So... today I went to work with a pretty bad scratch and bruise on my face that was visible despite my best efforts to cover it with makeup. It was caused by a stupid accident I had on the weekend but it absolutely looks like the result of someone hitting me. The only people who asked me what happened and if I was okay were women.
Not just friends and close colleagues. Even the secretary from the neighboring department who I barely know and who just dropped something off quietly asked me if I was okay with a certain knowing look.
A little later the whole topic came up during our lunchbreak and when one of my female colleagues asked one of the men if he hadn't noticed that I was hurt, he just commented "Sure, but it's not like it's any of my business". Then the conversation went to domestic violence and that you need to offer your help if you see someone who is hurt and he said "Well, even if it was that it would be up to her to say something. Something like that is a private matter and you shouldn't pry."
The unsurprising bottom lines of today:
- Men are not our allies. Our (potential) abuse is considered "none of their business", "a private matter you shouldn't pry about" and something "We have the responsibility to bring up if we want help" even if it's a colleague you have known and worked closely with for years who is visibly hurt
- Buy one of those non-slip mats or stickers for your shower, it may prevent awkward situations and uncomfortable revelations at work😝
But “MeN ArE OuR PrOtEctOrS”
I dont think it's too much of a stretch to interpret these moids' reactions as if theyre saying "I dont want to get in the way, because sometimes women deserve to get punched in the face by their husbands, both sides and all that."

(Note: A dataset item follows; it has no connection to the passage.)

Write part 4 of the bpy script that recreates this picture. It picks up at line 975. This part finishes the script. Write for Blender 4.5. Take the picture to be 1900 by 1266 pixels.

By suspecting that you were being abused and choosing not to intervene, they're condoning men's abuse of women. Normal, average dudes who we have pleasant relationships with in our daily lives, they condone men's abuse of women.
This is why we DO NOT trust men under pretty much any circumstance.
When is abuse a 'personal matter'? What a scrote. More proof that women are better people than men, 99.9999% of the time. And that men will never understand (or care) how dangerous domestic violence is for women. I mean, why should they? They aren't the ones who are most likely to be killed by a current or former partner than anyone else.
I'm sorry you have to work with these spineless, selfish creatures that call themselves men.
Reminds me of the time I had lots of bruises on my leg and my ex said he was afraid people would think he was hitting me. Firstly, WHY did he even think of that, secondly, haha lol as if people would care or believe you if you told them that you've been abused. The most I've gotten for those bruises was someone asking if I play a lot of sports. No one is out there to protect abused women.
It's because men think women are privileged when it comes to experiencing violence and assault of any kind, they envy all the attention and support women supposedly get. Some genuinely believe men experience domestic violence and SA as frequently as women but are too scared to say anything about it because they don't get lavished with support and sympathy like they believe women do. I have 5 brothers, and they like to say this nonsense. I've also seen it from men on social media.
In reality telling authorities after being abused is scary for women, and they often get dismissed as being crazy or mentally ill. And men are scared of other men and their disaproval so they would rather ally with them.
Men don't give a shit about women. Simple as that! Honestly fuck them. I am so sorry Queen. 💚🌻
YEP. When I was 18 I went to one of those big indoor trampoline parks with the guy I was dating at the time. Tried to do a backflip and kneed myself in the face and gave myself like a full black eye.
We went to a party after that (I hadn't actually realized I had a black eye yet) and NO ONE at the party mentioned that anything was remotely abnormal with my face or asked about it. I finally noticed towards the end of the night when I went to the restroom and was very shocked no one felt the need to check.
I was still living at home and got home when my parents were already asleep. When I woke up, turns out I twisted my ankle too because when I stepped on it getting out of bed I almost fell over. So I go limp downstairs with my black eye and my parents' reaction can be summarized as "LOL".
In all my classes the next week only 1-2 people asked about it. And asked "what did you do?"
This doesn't come as a surprise to me, considering how big the whole redpill philosophy has become.